С тех пор прошло ещё сто лет. С более поздних пароходов призывали сбросить (а кого-то порой и сбрасывали) поэтов других поколений и других культур. А Евгений Баратынский и другие поэты пушкинской поры кажутся (не всем, конечно) чуть ли не современниками Гомера или Овидия.
Владимир Буев, безусловно, знает, что Баратынский и Овидий не были современниками. Но куда важнее другое его знание: Баратынский и он сам – люди разных культур внутри единой русской культуры. Двести лет войн и революций, застоев и перестроек, а, прежде всего, естественного развития человечества сделали своё дело, и российская культура (как и культуры многих других стран) изменилась кардинально. И пародии на стихи двухсотлетней давности – во многом перевод на язык новой эпохи.
Вот одна из важнейших для поэта XIX-го века тем – тема поэтического творчества; а одно из наиболее известных стихотворений Баратынского – «Последний поэт»:
Век шествует путём своим железным,
В сердцах корысть, и общая мечта
Час от часу насущным и полезным
Отчетливей, бесстыдней занята.
Исчезнули при свете просвещенья
Поэзии ребяческие сны,
И не о ней хлопочут поколенья,
Промышленным заботам преданы…
Лирический герой стихотворения – поэт, оказавшийся в чуждом мире, обитатели которого не хотят знать плоды его вдохновения, они заняты своими сугубо практическими делами. Правда, в результате их трудов расцвела земля Эллады, где происходит действие стихотворения. Баратынский понимает проблемы поэта, хотя и не героизирует его: задумав броситься в море и погибнуть, как Сафо, поэт в итоге пугается волн и уходит от берега.
Герой Владимира Буева не последний, а «Единственный поэт», и проблемы у него совсем иные.
Столетие, где я, друзья, приткнулся,
Циничное. Мечтаю о другом.
Родился я не там. Я обманулся.
О золотом тельце гудят кругом.
А надобно гудеть о просвещенье.
О снах, что в детстве снились, хлопотать.
Остановить поэзии мгновенье
Хотелось бы и вновь ребёнком стать…
И относится автор к своему лирическому герою с куда большей иронией. Тем более, что, в отличие от Баратынского, Буеву известно выражение: «Не вернуться на старенький снимок», а его герою хочется именно этого, ни о каком самоубийстве этот поэт нашего века не задумывается ни на секунду. Принципиально различен жизненный опыт авторов, так же не могут быть похожи друг на друга лирические герои.

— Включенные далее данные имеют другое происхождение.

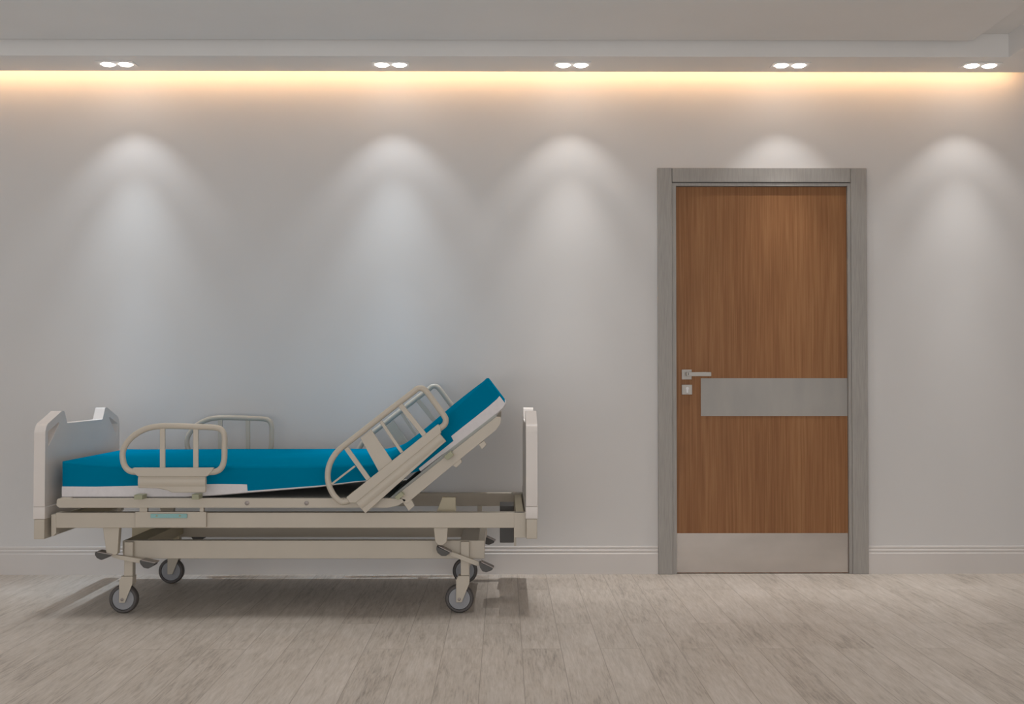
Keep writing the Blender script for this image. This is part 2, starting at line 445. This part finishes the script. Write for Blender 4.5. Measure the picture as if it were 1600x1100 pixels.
for far in (False, True):
    sy = lambda y: side_y(y, far)
    # --- mattress platform side rail
    pr = plate('platform_rail', [(89, 779), (628, 779), (636, 781), (622, 790), (606, 793.5), (93, 793.5), (88, 790)], 5.13, 5.13, 5.165, M['cream'], bed, far,
               r=[4, 2, 2, 4, 6, 4, 3], bevel=.005)
    for px in (386, 479):
        q = at(px, 786, 5.13); disc('bolt', q.x, q.z, sy(5.1265), sy(5.131), .0095, M['bolt'], pr, .0015, 20)
    # --- long side beam with end brackets
    sb = plate('side_beam', [(87, 801), (820, 801), (820, 825), (87, 825)], 5.15, 5.15, 5.20, M['cream'], bed, far, bevel=.003)
    for pts in ([(80, 804), (88, 804), (88, 833), (83, 838), (80, 838)], [(803, 801), (822, 801), (822, 840), (803, 840)]):
        plate('end_bracket', pts, 5.15, 5.148, 5.188, M['cream'], sb, far, bevel=.002)
    plate('end_bracket', [(803, 825), (806.5, 825), (806.5, 853), (803, 853)], 5.3, 5.3, 5.32, M['cream'], sb, far)
    # latch plate with the aqua release handle
    lp = plate('latch_plate', [(211, 800), (322, 800), (322, 824), (211, 824)], 5.135, 5.135, 5.15, M['cream'], bed, far, r=1.5, bevel=.0015)
    ah = plate('release_handle', [(235, 803), (292, 803), (292, 809.5), (235, 809.5)], 5.128, 5.128, 5.135, M['aqua'], lp, far, bevel=.0012)
    ah['label'] = 'aqua release handle'
    for px in (245, 281):
        q = at(px, 806, 5.128); disc('bolt', q.x, q.z, sy(5.1265), sy(5.1285), .004, M['clip'], lp, .0005, 14)
    for pts in ([(219, 792), (231, 792), (231, 801), (219, 801)], [(313, 792), (319, 792), (319, 801), (313, 801)]):
        plate('hanger', pts, 5.15, 5.14, 5.16, M['cream'], lp, far)
    # --- hanging brackets of the lift
    plate('lift_bracket', [(161, 824), (187, 824), (184, 867), (167, 867)], 5.17, 5.165, 5.20, M['cream'], bed, far, r=[0, 0, 5, 5], bevel=.003)
    plate('lift_bracket', [(677.5, 824), (700, 824), (698, 847), (692, 852), (685, 852), (680, 846)], 5.17, 5.165, 5.20, M['cream'], bed, far, r=[0, 0, 4, 4, 4, 4], bevel=.003)
    # --- base beam
    bb = plate('base_beam', [(192, 844.5), (757, 844.5), (757, 873), (192, 873)], 5.235, 5.235, 5.275, M['cream'], bed, far, bevel=.003)
    # --- casters: column, fork, wheel
    for cx in (190, 717.5):
        YN = 5.20
        q = at(cx, 934, YN); s = YN / F
        wx, wz, wr = q.x, .063, .0625
        def P(dx, dy): return (wx + dx * s, wz - dy * s)
        yc_ = 5.235
        col = finish('caster_column', prism_mesh('c', [[P(2, -89), P(15.5, -89), P(15.5, -36), P(2, -36)]], lambda u, v, w_: Vector((u, w_, v)), sy(5.212), sy(5.256)), M['cream'], bed, bevel=.003)
        fk = [P(-5, 5), P(4, 5), P(15.5, -24), P(16, -36), P(0, -36), P(-5, -30)]
        bm = prism_mesh('c', [rounded(fk, .003)], lambda u, v, w_: Vector((u, w_, v)), sy(5.207), sy(5.212))
        bm2 = prism_mesh('c', [rounded(fk, .003)], lambda u, v, w_: Vector((u, w_, v)), sy(5.258), sy(5.263))
        tmp = bpy.data.meshes.new('t'); bm2.to_mesh(tmp); bm2.free(); bm.from_mesh(tmp)
        a_ = P(-2, -24.5); b_ = P(15.5, -36); bx(bm, a_[0], b_[0], min(sy(5.208), sy(5.262)), max(sy(5.208), sy(5.262)), wz + .0655, b_[1])
        fo = finish('fork', bm, M['cream'], col, bevel=.0015)
        disc('tyre', wx, wz, sy(5.218), sy(5.252), wr, M['rubber'], col, .005, 48, .049)
        disc('hub', wx, wz, sy(5.220), sy(5.250), .0495, M['hub'], col, .003, 40)
        disc('axle_bolt', wx, wz, sy(5.203), sy(5.2075), .0065, M['bolt'], col, .001, 16)
    # --- brake levers with dark foot pads
    for arm, pads in (([(168, 863), (176, 866), (224, 874), (229, 880), (217, 880), (190, 875), (176, 871)],
                       [[(150, 861.5), (175, 866), (169, 871), (160, 874.5), (153, 871), (150, 866)], [(219, 874.5), (243, 879), (242, 883), (233, 888), (226, 886.5), (221, 881)]]),
                      ([(699, 862), (708, 863), (747, 877.5), (753, 884), (744, 884), (703, 868)],
                       [[(682, 853), (704, 863), (697, 868), (690, 868), (684, 863), (682, 858)], [(748, 877.5), (770.5, 887), (769, 890), (760, 893.5), (754, 892), (750, 886)]])):
        lv = plate('brake_lever', arm, 5.185, 5.185, 5.203, M['cream'], bed, far, r=2, bevel=.002)
        for pd in pads:
            plate('foot_pad', pd, 5.175, 5.16, 5.215, M['dark'], lv, far, r=[1.5, 1, 4, 5, 4, 2], bevel=.002)
            a_, b_ = Vector(pd[0]), Vector(pd[1]); nrm = Vector((0, -1))
            plate('foot_plate', [a_ + Vector((4, 0.6)), b_ + Vector((1.5, .4)), b_ + Vector((1.5, -1)), a_ + Vector((4, -.8))], 5.175, 5.157, 5.218, M['bolt'], lv, far)

    # --- side rails
    def rail(tube, bars, links, panels, flap, clips, thick):
        r_ = side_tube('side_rail', tube, 5.09, 5.092, .0128, M['cream'], bed, far, n=5)
        for p0, p1, wd in bars:
            a_, b_ = Vector(p0), Vector(p1); n_ = (b_ - a_).orthogonal().normalized() * wd / 2
            plate('rail_bar', [a_ + n_, b_ + n_, b_ - n_, a_ - n_], 5.09, 5.086, 5.098, M['cream'], r_, far, bevel=.002)
        plate('upper_panel', panels[0], 5.08, 5.076, 5.104, M['cream'], r_, far, r=panels[1], bevel=.004)
        # bulged flap: a flat skirt with a rounded bead along its top
        plate('lower_panel', flap[0], 5.085, 5.080, 5.094, M['cream'], r_, far, r=flap[1], bevel=.004)
        side_tube('panel_bead', flap[2], 5.085, 5.088, .026, M['cream'], r_, far, rb=.013, n=1)
        for c in clips:
            plate('clip', c, 5.11, 5.095, 5.16, M['clip'], r_, far, bevel=.001)
        return r_
    rail([(212, 737.5), (203, 736), (196, 730), (192, 719), (192, 705), (199, 691), (212, 678.5), (230, 669.5), (250, 666), (280, 665.8), (310, 667), (336, 668.2), (346, 672), (350.5, 682), (350.5, 700), (350, 719), (346, 730.5), (338, 736.5), (326, 738)],
         [((254, 669), (254, 734), 8), ((306, 669), (306, 734), 8)], [],
         ([(207.5, 731), (333, 731), (333, 734), (324, 744.5), (216, 744.5), (208, 738)], [1, 1, 1, 5, 5, 4]),
         ([(216, 744), (322, 744), (322, 769.5), (269, 769.5), (262, 766), (246, 763), (216, 762)], [0, 0, 2, 2, 4, 4, 2], [(216.5, 753), (321.5, 753)]),
         [[(211, 773), (224, 773), (224, 780), (211, 780)], [(301, 772), (312, 772), (312, 780), (301, 780)]], 0)
    hr_ = rail([(552, 777), (543, 783), (534, 784.5), (525, 778), (517, 766), (512.5, 751), (512.5, 736), (517, 721), (526, 707), (538, 696), (560, 679), (600, 647.5), (645, 613), (652, 607.5), (660, 607), (667, 613), (680, 630.5), (694, 650), (696.5, 657), (694, 664), (685, 671)],
         [((541, 700), (576, 749), 7.5), ((595, 658), (628, 707), 5), ((625, 632), (665, 682), 8), ((518, 756.5), (555, 728), 3)], [],
         ([(541, 777), (684.5, 662.5), (689, 667), (689, 677), (556, 786), (546, 786)], [2, 2, 2, 2, 2, 4]),
         ([(555, 783), (686, 676), (697, 689), (571, 802)], [1, 1, 1, 1], [(561, 790), (691, 682.5)]),
         [[(617, 776), (627, 768), (632, 773), (622, 781)], [(694, 713), (704, 705), (709, 711), (699, 719)]], 1)
    plate('rail_plate', [(563, 684), (580, 670.5), (613, 720), (592, 737)], 5.092, 5.088, 5.097, M['cream'], hr_, far, bevel=.002)
    # --- raised backrest frame
    br_ = plate('backrest_frame', [(622, 772), (704, 707.5), (776, 651), (783, 652), (782, 662), (775, 672), (716, 720), (646, 778), (634, 788)], 5.13, 5.13, 5.165, M['cream'], bed, far,
          r=[2, 0, 3, 3, 2, 3, 0, 4, 4], bevel=.004)
    plate('frame_stub', [(628, 783), (640, 775), (648, 790), (639, 798.5)], 5.14, 5.135, 5.16, M['cream'], br_, far, r=1, bevel=.002)
    plate('frame_stub', [(700, 716), (716, 708), (722, 722), (713, 731), (703, 724)], 5.14, 5.135, 5.16, M['cream'], br_, far, r=1, bevel=.002)
    plate('frame_stub', [(748, 694), (757, 688), (760, 695), (753, 702)], 5.14, 5.135, 5.16, M['cream'], br_, far, r=1, bevel=.002)

plate('lift_arm', [(691, 777), (712, 777), (712, 803), (681, 803)], 5.28, 5.28, 5.31, M['olive'], bed, False, r=2, bevel=.002)
plate('lift_arm', [(206, 820), (242, 820), (238, 836), (228, 843), (206, 843)], 5.7, 5.7, 5.73, M['olive'], bed, False, r=2, bevel=.002)
plate('lift_arm', [(267, 812), (280, 812), (280, 846), (267, 846)], 5.88, 5.88, 5.9, M['olive'], bed, False, bevel=.002)
# cross members and platform
def cross(name, px0, px1, py0, py1, Yref, y0, m, bev=.003):
    a_ = at(px0, py0, Yref); b_ = at(px1, py1, Yref)
    return box(name, a_.x, b_.x, y0, 2 * YC - y0, b_.z, a_.z, m, bed, bevel=bev)
cross('cross_member', 189, 222, 846, 866, 5.26, 5.28, M['olive'])
cross('cross_member', 719, 756, 845, 871, 5.26, 5.255, M['cream'])
cross('cross_member', 92, 108, 778, 792, 5.13, 5.15, M['cream'])
cross('cross_member', 92, 104, 804, 822, 5.15, 5.19, M['olive'])
cross('cross_member', 806, 819, 804, 822, 5.15, 5.19, M['olive'])
a_ = at(781, 790, 5.45); b_ = at(803, 848, 5.45)
box('control_box', a_.x, b_.x, 5.45, 5.62, b_.z, a_.z, M['dark'], bed, bevel=.003)
a_ = at(746, 836, 5.9)
box('linkage_post', a_.x, at(753, 836, 5.9).x, 5.885, 5.9, .25, .40, M['cream'], bed, bevel=.002)
zpl = at(200, 779, 5.13).z
plate('mattress_platform', [(96, 779), (606, 779), (606, 785), (96, 785)], 5.165, 5.167, 2 * YC - 5.167, M['platform'], bed)
plate('backrest_platform', [(604, 782), (626, 764), (700, 704), (774, 647), (777, 652), (704, 710), (628, 772), (610, 786)], 5.167, 5.167, 2 * YC - 5.167, M['platform'], bed)

# ------------------------------------------------------------------ mattress
YM0 = 5.172; YM1 = 2 * YC - YM0
st = [((97, 721), (97, 776)), ((100, 721), (100, 776)), ((108, 721), (108, 776)), ((130, 721.3), (130, 776)), ((170, 721), (170, 776)), ((216, 721), (216, 776)), ((290, 720.5), (290, 776)),
      ((340, 720.5), (340, 773)), ((387, 720.5), (387, 769)), ((440, 720.5), (440, 765)), ((500, 720), (500, 760)), ((548, 720), (556, 753)), ((575, 719.5), (592, 750)), ((592, 716), (612, 747)),
      ((606, 711), (636, 742)), ((625, 699), (657, 736)), ((655, 676.5), (690, 711)), ((680, 655.5), (714, 695)), ((704, 635), (736, 678)), ((722, 620.5), (754, 664)), ((740, 606.5), (772, 649.5)), ((754, 596), (784, 639)), ((758.5, 592), (788.5, 633.5)), ((760, 591), (789.5, 630))]
st = [(Vector(a), Vector(b)) for a, b in st]
def m3(p, y): q = at(p.x, p.y, YM0); return Vector((q.x, y, q.z))
n = len(st)
length = [0]
for i in range(1, n): length.append(length[-1] + (st[i][0] - st[i - 1][0]).length)
bm = bmesh.new(); rings = []
K = 6
for i, (T, B) in enumerate(st):
    th = (T - B).length * YM0 / F
    e_ = min(length[i], length[-1] - length[i]) / 110.0
    q_ = min(1, e_) ** .7 if e_ > 0 else 0
    rad = .006 + .010 * q_; drop = .017 * q_; wide = .20
    ins = .004 if i in (0, n - 1) else 0
    half = [(YM0 + ins, 0.02)]
    for k in range(K + 1):
        a = math.radians(84) * k / K
        half.append((YM0 + ins + rad * (1 - math.cos(a)), 1 - (drop + rad * (1 - math.sin(a))) / th))
    for k in range(1, 6):
        u = k / 5
        half.append((YM0 + ins + rad + (wide - rad) * u, 1 - drop * (1 - u) ** 1.6 / th))
    half.append((YC, 1))
    far_ = [(y, t_ if t_ < .05 else (min(1, t_ + drop / th))) for y, t_ in [(2 * YC - y, t_) for y, t_ in half[:-1]]]
    sec = half + far_[::-1]
    rings.append([bm.verts.new(m3(B.lerp(T, t_), y)) for y, t_ in sec])
for a_, b_ in zip(rings, rings[1:]):
    for k in range(len(a_)): bm.faces.new((a_[k], a_[(k + 1) % len(a_)], b_[(k + 1) % len(a_)], b_[k]))
bm.faces.new(rings[0]); bm.faces.new(rings[-1])
c_ = m3(Vector((300, 776)), YC)
mt = empty('mattress', c_); tag(mt, 'blue vinyl mattress with a white underside lying on the hospital bed, head end raised', 'mattress')
finish('blue_cover', bm, M['blue'], mt, smooth=True)

def on(px, top=False):
    """mattress station (T, B) whose bottom is at px"""
    for (T0, B0), (T1, B1) in zip(st, st[1:]):
        if B0.x <= px <= B1.x:
            u = (px - B0.x) / max(1e-6, (B1.x - B0.x)); return T0.lerp(T1, u), B0.lerp(B1, u)
    return st[-1] if px > st[-1][1].x else st[0]
def base_piece(segs):
    """segs: (bottom px, height fraction)"""
    bm = bmesh.new(); rings = []
    d = .003
    for px, f_ in segs:
        T, B = on(px)
        sec = [(YM0 - d, f_), (YM0 - d, 0.0), (YM0 + .012, -.035), (YM1 - .012, -.035), (YM1 + d, 0.0), (YM1 + d, f_)]
        rings.append([bm.verts.new(m3(B.lerp(T, t_), y)) for y, t_ in sec])
    for a_, b_ in zip(rings, rings[1:]):
        for k in range(len(a_)): bm.faces.new((a_[k], a_[(k + 1) % len(a_)], b_[(k + 1) % len(a_)], b_[k]))
    bm.faces.new(rings[0]); bm.faces.new(rings[-1])
    return bm
bm = base_piece([(97, .29), (150, .285), (216, .31), (290, .34), (340, .32), (377.5, .27), (386, .25), (387, .04), (420, .04), (500, .035), (556, .03), (592, .03)])
finish('white_underside', bm, M['white'], mt)
bm = base_piece([(657, .03), (657.6, .10), (690, .12), (697, .13), (714, .16), (715.5, .31), (736, .31), (754, .31), (772, .31), (786, .31), (789.4, .30)])
finish('white_underside', bm, M['white'], mt)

И трудно назвать одно стихотворение пародией на другое: у них более сложные взаимоотношения.
Ещё большая разница видна в случае со стихотворением Баратынского «Подражателям»:
Когда, печалью вдохновенный,
Певец печаль свою поёт,
Скажите: отзыв умиленный
В каком он сердце не найдёт?
Кто, вековых проклятий жаден,
Дерзнёт осмеивать её?
Но для притворства всякий хладен,
Плач подражательный досаден,
Смешно жеманное вытьё!..
Владимир Буев фактически пишет ответ поэту позапрошлого века от нынешнего подражателя:
Он тот певец, который песни
Свои печальные поёт.
А у меня свой стих, хоть тресни,
Из мозга с глоткой не идёт.
Дерзну пародию состряпать
Иль подражанье замутить.
Что ж делать, если слог мой – лапоть,
Коль мыслей не успел нахапать,
А рифмой можно гвоздь забить…
Скажем прямо: лирический герой Буева не мог бы присниться герою Баратынского даже в страшном сне. Поэт начала XIX-го века не мог себе представить, что другой поэт, даже в пародии (а она уже существовала), может писать такое о своём лирическом герое, почти о себе самом. Поэты в то давнее время о себе говорили с лёгким придыханием, о друзьях-поэтах – тоже. И даже о тех, кого не любили и не уважали, старались писать жёстко, но корректно. Времена, когда один поэт мог назвать своего осла именем другого поэта, ещё не наступили.